The sorrow in his voice is clear and plain. You feel him; you feel his pain. It is the sorrow of lost true love.

We find out that her mother broke this pure love up, destroyed their "happy home in Memphis, Tennessee." And you feel the heartache of the singer, missing the woman he so desperately loves and cares about, her tear-stained cheeks wishing him goodbye and "hurry home."

But then at the end, the turn, and suddenly you realize this love affair you've discovered in the past two minutes wasn't a love between a man and a woman, but between a father and his daughter. It wasn't a deeply devoted sexual love, but a deeply devoted paternal love.

And with just one line - "Marie is only 6 years old, Information, please." - the whole song suddenly shifts and changes meaning again. The song first gives one meaning to you, a true white-hot passionate love, and then at the end gives another powerful meaning, true fatherly devoted love. Two simultaneous meanings, just from the choice to leave out one crucial piece of information until the songs final strains.

The technique isn't that hard. It's simply learning what not to include, what not to say and when not to say it. But then it is also the crucial skill of finding the exact moment to turn the wheel and reveal what you've withheld.

What if you thought Kirkland was simply
giving aid to South Carolinians until the
very last moment? / CC Jim Bowen
Where does this all fit into the world of interpretation? Try to think of that one story where leaving out a crucial piece of information until a key moment adds that extra layer of meaning. The story of Jack Hopkins, janitor of Pennsylvania College is one where I've been using this technique for years. The complicated tale of a beloved janitor, jokingly called the "Vice-President" of the college in student view-books, chided for missing his daily duty of ringing the college bell for prayers and class, and owner of fine imported carpet and fancy mantle clocks, takes on an added dimension when I finally reveal the fact to audiences that Jack Hopkins was black. Withheld to the end, suddenly the students' joke, the chiding and the fact he owned fine goods all take on added and different meanings.

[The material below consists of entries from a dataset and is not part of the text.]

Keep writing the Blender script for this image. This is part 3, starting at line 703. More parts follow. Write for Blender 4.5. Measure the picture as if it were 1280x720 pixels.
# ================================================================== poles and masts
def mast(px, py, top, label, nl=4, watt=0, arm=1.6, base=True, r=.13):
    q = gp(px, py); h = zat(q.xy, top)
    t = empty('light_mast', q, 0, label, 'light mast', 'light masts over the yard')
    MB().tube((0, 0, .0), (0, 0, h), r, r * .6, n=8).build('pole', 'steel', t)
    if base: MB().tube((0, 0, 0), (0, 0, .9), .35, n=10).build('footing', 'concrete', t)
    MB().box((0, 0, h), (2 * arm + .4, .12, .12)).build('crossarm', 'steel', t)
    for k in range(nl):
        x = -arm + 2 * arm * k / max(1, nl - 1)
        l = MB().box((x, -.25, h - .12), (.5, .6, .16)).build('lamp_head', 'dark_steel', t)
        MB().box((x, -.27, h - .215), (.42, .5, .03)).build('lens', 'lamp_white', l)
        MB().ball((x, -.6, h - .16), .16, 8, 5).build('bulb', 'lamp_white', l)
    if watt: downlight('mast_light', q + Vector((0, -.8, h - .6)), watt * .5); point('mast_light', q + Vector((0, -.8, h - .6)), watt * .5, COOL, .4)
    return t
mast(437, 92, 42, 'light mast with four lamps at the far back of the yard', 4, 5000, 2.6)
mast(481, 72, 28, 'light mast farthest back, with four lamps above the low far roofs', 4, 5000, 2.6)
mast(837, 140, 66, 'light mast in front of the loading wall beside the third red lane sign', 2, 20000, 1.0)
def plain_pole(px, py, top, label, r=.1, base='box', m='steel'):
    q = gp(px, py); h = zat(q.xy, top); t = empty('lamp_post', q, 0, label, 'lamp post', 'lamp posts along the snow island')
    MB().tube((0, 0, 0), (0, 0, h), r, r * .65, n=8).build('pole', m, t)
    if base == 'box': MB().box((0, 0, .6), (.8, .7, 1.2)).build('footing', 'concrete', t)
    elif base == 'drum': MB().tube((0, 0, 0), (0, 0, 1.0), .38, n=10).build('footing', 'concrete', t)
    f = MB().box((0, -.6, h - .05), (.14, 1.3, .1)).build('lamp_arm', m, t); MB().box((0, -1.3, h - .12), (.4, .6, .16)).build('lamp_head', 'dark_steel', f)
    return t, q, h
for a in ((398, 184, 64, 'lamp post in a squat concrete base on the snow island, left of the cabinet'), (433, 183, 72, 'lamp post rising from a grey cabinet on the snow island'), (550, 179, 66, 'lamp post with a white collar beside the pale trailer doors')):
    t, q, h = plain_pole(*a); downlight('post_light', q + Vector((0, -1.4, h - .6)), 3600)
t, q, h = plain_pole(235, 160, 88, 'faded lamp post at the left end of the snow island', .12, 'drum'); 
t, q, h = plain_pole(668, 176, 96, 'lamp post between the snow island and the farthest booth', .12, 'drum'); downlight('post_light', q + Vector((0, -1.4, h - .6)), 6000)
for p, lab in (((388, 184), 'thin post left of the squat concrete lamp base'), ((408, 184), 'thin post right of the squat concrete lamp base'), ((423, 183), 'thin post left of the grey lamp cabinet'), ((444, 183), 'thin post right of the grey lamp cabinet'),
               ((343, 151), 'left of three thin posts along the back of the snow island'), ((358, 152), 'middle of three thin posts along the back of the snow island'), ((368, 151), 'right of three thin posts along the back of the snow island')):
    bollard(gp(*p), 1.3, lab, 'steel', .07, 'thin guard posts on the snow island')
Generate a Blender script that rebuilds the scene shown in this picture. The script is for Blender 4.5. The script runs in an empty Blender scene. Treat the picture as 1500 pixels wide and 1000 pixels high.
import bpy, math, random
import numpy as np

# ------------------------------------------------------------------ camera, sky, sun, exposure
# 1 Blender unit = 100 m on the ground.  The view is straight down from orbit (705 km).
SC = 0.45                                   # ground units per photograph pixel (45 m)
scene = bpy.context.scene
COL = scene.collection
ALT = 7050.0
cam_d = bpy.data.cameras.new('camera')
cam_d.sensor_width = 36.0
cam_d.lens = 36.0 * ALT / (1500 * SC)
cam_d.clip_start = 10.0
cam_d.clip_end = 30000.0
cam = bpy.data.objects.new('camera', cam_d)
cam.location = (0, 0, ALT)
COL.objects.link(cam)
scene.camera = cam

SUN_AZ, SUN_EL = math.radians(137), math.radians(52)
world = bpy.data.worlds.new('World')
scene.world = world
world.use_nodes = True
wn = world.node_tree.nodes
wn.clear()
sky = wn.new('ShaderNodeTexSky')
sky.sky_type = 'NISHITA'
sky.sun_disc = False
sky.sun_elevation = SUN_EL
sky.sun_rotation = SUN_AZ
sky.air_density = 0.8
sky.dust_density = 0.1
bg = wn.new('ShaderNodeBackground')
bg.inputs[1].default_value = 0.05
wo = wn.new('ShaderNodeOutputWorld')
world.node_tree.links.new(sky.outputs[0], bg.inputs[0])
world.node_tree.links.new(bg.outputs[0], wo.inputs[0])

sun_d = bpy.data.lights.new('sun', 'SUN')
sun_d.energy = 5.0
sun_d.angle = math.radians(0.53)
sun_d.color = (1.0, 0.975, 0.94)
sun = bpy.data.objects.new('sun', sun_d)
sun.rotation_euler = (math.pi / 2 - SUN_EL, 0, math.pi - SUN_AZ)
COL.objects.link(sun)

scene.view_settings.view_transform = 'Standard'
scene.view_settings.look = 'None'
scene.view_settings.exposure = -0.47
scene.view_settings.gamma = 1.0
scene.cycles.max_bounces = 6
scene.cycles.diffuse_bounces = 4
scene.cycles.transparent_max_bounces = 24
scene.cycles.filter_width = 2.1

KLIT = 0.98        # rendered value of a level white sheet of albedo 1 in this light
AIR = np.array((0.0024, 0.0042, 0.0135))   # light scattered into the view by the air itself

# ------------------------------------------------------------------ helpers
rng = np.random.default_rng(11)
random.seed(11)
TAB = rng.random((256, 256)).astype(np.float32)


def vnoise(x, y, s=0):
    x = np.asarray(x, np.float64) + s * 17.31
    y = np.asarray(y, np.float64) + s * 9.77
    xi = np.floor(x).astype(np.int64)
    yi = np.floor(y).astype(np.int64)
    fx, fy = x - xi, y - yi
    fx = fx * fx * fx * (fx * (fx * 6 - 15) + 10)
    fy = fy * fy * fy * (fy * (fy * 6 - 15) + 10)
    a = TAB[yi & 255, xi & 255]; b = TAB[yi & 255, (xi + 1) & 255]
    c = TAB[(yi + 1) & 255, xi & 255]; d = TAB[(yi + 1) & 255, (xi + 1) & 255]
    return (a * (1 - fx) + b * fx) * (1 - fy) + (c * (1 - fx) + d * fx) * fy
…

Anyplace that there is inherent mystery in a story, where someone's identity is unknown, when the circumstances of their life make a moment even more meaningful, when someone turns out not to act as we might suspect, we don't need to throw the facts out right away. Even a famous case like Amos Humiston, Gettysburg's mystery soldier, can take on new magic by making sure that, when telling his tale, the first time the words, "Amos Humiston," escape your mouth they are the very last words of the story. Imagine the story of Richard Kirkland at Fredericksburg, but only finding out at the very end of the tale that he was not offering water to his friends and comrades, but to the enemy instead.

If all of this seems like a manufactured drama, yes, it is to some extent. But it's dramatic sentiment employed to help throw light on deep meaning. And that's the business that interpreters at Civil War sites are in: offering opportunities to gain meanings, not simply reciting cold, hard facts.

So take a cue from the King of Rock n' Roll. Maybe it's time to try Chuck-Berry-style Interpretation.